First home buyers would be in mortgage stress if they bought even an entry-level house, new modelling shows, and experts say that’s if they’re able to get a loan at all.
A couple who bought an entry-level house would spend 57.6 per cent of their income on mortgage repayments in greater Sydney and 42.7 per cent in greater Melbourne, Domain’s First Home Buyers report, released on Thursday, showed.
An entry-level house is defined as the bottom quartile of the market, priced at $990,000 or less in Sydney and $670,000 or less in Melbourne. In practice, buyers would need to move to a far-flung location to find a house at this price.
The modelling assumes both members of the household earned the city’s average income for 25- to 34-year-olds and had a 20 per cent deposit.
First home buyers would be spending 46.4 per cent of their income on repayments in Brisbane, 45.9 per cent in Adelaide and 37.3 per cent in Perth. The ABS considers households to be in housing stress if they spend more than 30 per cent of their income on housing.

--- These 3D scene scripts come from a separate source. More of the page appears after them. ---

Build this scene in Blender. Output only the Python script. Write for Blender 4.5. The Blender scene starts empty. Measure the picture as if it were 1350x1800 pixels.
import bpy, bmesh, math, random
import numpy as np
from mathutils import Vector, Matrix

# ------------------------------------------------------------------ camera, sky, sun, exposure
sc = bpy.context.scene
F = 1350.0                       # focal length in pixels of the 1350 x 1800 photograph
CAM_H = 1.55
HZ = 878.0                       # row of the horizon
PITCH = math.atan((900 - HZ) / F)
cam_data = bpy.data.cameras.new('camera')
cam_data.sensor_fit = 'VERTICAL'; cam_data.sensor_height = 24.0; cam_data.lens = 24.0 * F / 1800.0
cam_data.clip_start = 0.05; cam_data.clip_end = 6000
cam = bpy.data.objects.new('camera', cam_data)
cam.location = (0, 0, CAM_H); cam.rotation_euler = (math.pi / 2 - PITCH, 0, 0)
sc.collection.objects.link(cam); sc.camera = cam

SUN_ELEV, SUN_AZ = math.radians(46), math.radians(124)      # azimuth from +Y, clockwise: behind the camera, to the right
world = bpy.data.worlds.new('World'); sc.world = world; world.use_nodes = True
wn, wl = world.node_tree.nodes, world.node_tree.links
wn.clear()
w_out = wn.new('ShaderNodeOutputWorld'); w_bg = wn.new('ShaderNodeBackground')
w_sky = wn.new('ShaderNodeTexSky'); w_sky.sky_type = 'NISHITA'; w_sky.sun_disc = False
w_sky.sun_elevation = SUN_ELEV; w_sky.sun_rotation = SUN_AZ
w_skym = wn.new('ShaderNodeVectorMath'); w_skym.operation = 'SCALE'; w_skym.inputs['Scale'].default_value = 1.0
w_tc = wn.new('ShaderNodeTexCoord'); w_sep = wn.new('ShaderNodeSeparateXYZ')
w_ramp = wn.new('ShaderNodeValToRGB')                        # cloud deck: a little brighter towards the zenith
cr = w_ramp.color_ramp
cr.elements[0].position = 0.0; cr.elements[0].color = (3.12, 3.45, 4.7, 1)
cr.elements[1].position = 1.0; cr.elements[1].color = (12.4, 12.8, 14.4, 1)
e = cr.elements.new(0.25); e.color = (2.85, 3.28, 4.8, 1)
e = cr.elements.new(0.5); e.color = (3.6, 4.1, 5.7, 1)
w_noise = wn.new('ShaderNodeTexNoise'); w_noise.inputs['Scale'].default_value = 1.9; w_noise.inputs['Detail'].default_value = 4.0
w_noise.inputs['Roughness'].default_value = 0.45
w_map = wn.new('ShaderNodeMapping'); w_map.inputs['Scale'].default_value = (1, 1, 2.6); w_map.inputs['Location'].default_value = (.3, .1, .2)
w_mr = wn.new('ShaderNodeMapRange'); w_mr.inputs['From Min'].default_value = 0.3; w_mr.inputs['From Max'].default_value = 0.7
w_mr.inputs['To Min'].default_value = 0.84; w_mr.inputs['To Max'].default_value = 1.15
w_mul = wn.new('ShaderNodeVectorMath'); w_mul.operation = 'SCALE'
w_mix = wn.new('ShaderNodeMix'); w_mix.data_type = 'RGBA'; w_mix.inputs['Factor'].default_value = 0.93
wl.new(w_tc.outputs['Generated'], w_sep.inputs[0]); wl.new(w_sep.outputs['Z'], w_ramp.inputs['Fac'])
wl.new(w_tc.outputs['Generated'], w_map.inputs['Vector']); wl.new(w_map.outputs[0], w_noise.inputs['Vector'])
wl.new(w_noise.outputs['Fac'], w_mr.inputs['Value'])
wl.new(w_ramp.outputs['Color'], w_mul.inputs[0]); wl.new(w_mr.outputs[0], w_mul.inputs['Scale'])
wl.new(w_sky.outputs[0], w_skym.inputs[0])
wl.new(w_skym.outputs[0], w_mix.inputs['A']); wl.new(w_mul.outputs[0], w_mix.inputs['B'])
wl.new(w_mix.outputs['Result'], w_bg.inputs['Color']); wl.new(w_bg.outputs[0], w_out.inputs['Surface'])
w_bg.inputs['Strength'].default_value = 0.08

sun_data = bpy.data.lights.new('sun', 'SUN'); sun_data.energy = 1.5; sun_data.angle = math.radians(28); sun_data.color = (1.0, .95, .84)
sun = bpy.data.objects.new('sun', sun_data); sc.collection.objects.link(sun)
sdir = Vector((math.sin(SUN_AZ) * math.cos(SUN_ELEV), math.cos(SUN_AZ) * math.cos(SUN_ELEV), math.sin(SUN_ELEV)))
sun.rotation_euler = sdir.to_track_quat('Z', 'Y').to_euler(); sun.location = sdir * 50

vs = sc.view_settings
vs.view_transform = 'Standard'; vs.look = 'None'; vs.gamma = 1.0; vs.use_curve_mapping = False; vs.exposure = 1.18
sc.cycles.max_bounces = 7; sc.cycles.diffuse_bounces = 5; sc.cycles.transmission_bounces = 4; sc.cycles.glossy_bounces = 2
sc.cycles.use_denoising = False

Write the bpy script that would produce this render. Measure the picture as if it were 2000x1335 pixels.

Domain chief of research and economics Dr Nicola Powell said mortgage stress was becoming more of an issue for first home buyers.
“When you backtrack to 2019, it was only entry-level homes in Sydney and Melbourne that were in mortgage stress,” she said. “But now all cities except for Darwin are in mortgage stress.
“I think it shows how challenging that outlook is … the pressure of being able to meet that repayment over time is dire.”
Sydney brokerage Atelier Wealth’s managing director Aaron Christie-David said it would be hard to find homes in the NSW capital for under $1 million.
“I’d be struggling to find something in Sydney. You could probably do Campbelltown or Blacktown, the Central Coast,” he said. “We’re down north of Wollongong way, and even here you’d be struggling to find a freestanding home.”
Christie-David thought a 20 per cent deposit was unnecessary, despite the added cost of lender’s mortgage insurance. He said most first home buyers would be unable to get a loan for that amount, even with a reduced deposit.
“You’re probably falling short,” he said. “You may have a deposit, but now you have a borrowing capacity issue.”
Melbourne’s Foster Ramsay Finance director, Chris Foster-Ramsay, said a budget of $670,000 restricted buyers to the edge of the city. “If you start in Ringwood, you might end up in Healesville. You might start on one side of the Yarra Ranges and end up on the other.”
Both brokers said first home buyers would typically accept high mortgage repayments and make cuts to their household budget to buy, or would compromise by buying a unit or “rentvesting” – a strategy which involves renting to suit a lifestyle while owning a property that suits a budget.
Westpac senior economist Matthew Hassan said the threshold of mortgage stress might need to be reconsidered. “There’s a bit of an open question for what is the right threshold … first home buyers tend to have above-average income.
“It might be 50 per cent is not associated with severe stress. But if you think about the pub test … It’s a lot. That draws a sharp breath.”
Entry-level units were somewhat more affordable; the report showed repayments would make up 35.8 per cent of incomes in Sydney, 27.5 per cent in Melbourne, 34.4 per cent in Brisbane and 23.7 per cent in Perth. Prices ranged from $615,000 in Sydney to $437,500 in Melbourne and $410,000 in Perth.
Hassan said that while units were more achievable, they weren’t always as good at building wealth, and weren’t seen as viable homes for raising families.
“They come with all the other issues, build quality and slower appreciation over time is often a trade-off.”
The report found that it took six years and nine months to save for a 20 per cent deposit in Sydney, five years and one month in Melbourne, five years and six months in Brisbane and four years and six months in Perth. It was faster to save for a unit, no more than four years and four months.
They could save as fast as four years and three months in the Melton/Bacchus Marsh region of Melbourne’s outer west, or under six years in Wyong on the NSW Central Coast.
The calculations assume each partner saves 20 per cent of post-tax income every month in an online savings account.
Runaway house prices and high interest rates slashed affordability across Australia. Rapid price growth means houses could move further out of reach while buyers are scraping together a deposit.
The grim calculations have led to an increase in intergenerational wealth transfers, Powell said.
“When you look at figures like this you can understand why the bank of mum and dad has become such an important lender.”